A contrario, d'autres éléments permettent d'anticiper une poursuite du resserrement des différentiels de fiscalité. Je pense notamment aux initiatives en cours issues des travaux de l'OCDE. Le pilier 2, instaurant un taux minimum d'imposition des bénéfices à 15 %, doit être transposé dans notre droit national dans le cadre du projet de loi de finances pour 2024. Il convient également d'évoquer la baisse de la contribution foncière des entreprises (CFE), qui devrait bénéficier principalement aux micro-entreprises, ainsi que les mesures récentes en faveur des PME. Le taux réduit de 15 % a été étendu aux entreprises qui réalisent un chiffre d'affaires n'excédant pas 10 millions d'euros, contre 7,63 millions d'euros antérieurement. Depuis la loi de finances pour 2023, ce taux réduit s'applique désormais à la fraction du bénéfice des PME inférieure à 42 500 euros, au lieu de 38 120 euros précédemment.

La mise en place progressive des directives Dac 6 et Dac 7 instaure respectivement une obligation de divulgation des montages d'optimisation fiscale par les intermédiaires et l'échange automatique de ces déclarations entre les États membres, ainsi que de nouvelles obligations déclaratives pour les opérateurs de plateforme. Je pense donc que nous allons vers un plus grand resserrement, qui se confirmera avec le temps.

Le bilan est positif. Même si ces différentiels se sont considérablement réduits, et même si les efforts d'harmonisation et de lutte contre la fraude fiscale sont au cœur des discussions à l'échelle de l'Union européenne et de l'OCDE, il nous paraît important de rester vigilants. Parce que la fraude et l'optimisation fiscales perdurent et se développent sous d'autres formes, il nous faut amplifier notre lutte contre celles-ci. C'est le sens des douze propositions que nous formulons.
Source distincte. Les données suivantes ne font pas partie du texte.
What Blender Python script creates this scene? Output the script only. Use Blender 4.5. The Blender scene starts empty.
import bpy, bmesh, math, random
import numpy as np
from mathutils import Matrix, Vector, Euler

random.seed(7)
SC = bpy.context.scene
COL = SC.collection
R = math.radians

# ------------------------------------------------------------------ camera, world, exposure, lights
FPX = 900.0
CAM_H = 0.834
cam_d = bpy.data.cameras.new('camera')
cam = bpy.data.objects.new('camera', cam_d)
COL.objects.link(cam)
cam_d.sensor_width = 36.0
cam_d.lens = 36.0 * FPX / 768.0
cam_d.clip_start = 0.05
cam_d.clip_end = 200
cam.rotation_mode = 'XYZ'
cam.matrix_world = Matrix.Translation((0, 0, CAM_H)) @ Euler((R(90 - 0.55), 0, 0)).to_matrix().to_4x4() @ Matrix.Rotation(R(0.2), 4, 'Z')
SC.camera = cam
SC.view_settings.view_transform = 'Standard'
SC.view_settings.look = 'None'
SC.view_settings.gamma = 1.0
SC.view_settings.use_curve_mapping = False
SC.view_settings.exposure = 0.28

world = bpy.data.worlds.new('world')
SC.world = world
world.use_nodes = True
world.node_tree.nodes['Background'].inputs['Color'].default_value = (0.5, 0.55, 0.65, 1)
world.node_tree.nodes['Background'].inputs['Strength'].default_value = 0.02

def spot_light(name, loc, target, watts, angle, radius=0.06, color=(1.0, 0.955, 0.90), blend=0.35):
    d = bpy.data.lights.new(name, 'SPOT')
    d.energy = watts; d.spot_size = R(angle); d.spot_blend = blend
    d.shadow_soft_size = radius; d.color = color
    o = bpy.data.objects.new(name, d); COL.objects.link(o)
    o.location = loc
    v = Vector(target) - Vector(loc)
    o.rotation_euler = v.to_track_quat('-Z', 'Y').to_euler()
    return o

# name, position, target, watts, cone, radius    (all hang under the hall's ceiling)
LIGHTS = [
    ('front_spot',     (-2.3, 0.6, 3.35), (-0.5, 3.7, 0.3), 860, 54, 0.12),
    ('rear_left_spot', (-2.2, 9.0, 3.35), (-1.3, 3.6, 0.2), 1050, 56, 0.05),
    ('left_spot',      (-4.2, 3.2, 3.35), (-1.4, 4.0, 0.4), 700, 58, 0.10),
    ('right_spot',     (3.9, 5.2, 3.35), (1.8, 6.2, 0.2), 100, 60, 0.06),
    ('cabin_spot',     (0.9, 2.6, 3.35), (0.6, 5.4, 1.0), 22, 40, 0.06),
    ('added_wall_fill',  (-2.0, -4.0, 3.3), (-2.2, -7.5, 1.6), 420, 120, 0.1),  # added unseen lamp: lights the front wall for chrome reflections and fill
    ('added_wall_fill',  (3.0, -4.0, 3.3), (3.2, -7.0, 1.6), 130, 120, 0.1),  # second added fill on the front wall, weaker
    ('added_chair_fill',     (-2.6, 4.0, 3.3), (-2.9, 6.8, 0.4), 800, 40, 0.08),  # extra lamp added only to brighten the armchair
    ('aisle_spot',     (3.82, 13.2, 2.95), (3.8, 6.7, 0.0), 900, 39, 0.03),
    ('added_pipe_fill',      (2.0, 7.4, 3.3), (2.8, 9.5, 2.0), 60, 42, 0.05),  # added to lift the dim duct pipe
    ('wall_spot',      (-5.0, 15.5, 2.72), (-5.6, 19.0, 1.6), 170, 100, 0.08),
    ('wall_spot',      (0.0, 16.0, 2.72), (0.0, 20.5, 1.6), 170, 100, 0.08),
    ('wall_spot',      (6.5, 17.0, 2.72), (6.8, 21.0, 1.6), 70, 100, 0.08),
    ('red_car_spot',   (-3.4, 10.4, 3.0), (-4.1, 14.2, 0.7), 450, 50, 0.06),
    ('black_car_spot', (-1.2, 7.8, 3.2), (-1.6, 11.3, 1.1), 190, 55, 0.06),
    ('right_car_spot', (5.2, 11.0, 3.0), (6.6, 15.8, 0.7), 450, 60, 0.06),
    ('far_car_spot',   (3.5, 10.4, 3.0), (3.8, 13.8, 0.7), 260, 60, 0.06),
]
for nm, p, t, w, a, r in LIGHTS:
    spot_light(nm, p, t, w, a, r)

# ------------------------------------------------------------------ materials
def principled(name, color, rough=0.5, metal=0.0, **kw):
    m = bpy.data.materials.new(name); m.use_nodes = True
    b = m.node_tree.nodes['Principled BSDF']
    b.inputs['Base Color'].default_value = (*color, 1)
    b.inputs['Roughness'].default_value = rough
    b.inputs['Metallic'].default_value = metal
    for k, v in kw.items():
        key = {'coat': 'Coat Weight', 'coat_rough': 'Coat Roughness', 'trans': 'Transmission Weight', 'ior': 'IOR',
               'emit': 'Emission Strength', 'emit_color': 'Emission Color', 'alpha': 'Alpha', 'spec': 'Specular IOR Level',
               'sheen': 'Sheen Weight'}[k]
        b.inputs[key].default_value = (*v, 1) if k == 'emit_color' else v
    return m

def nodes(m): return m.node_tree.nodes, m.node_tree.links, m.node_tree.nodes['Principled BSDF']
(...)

Je suis convaincu que les évolutions récentes et à venir en matière de lutte contre l'évitement fiscal et l'optimisation sont à la hauteur de l'enjeu.

Finalement, cette mission d'information permet de rendre justice à des réformes d'ampleur menées ces dernières années aux niveaux international et national, la plupart du temps discrètement sinon dans l'indifférence générale : leur impact sur notre fiscalité des bénéfices a été majeur. En la matière, les pouvoirs publics sont souvent taxés de naïveté, d'aveuglement et d'inaction face aux pratiques des multinationales.

Beaucoup de choses restent à faire et la vigilance et la fermeté doivent être mises en œuvre sans relâche. Mais le constat est en France celui d'une action nationale résolue, volontariste et multiforme depuis une quinzaine d'années pour faire contribuer les plus grandes entreprises à la hauteur de leur profitabilité effective. En matière de lutte contre l'optimisation et l'évasion fiscales, d'imposition minimale et d'égalité des entreprises devant l'impôt, ce rapport montre des progrès importants. Soyons actifs pour les conforter et les amplifier.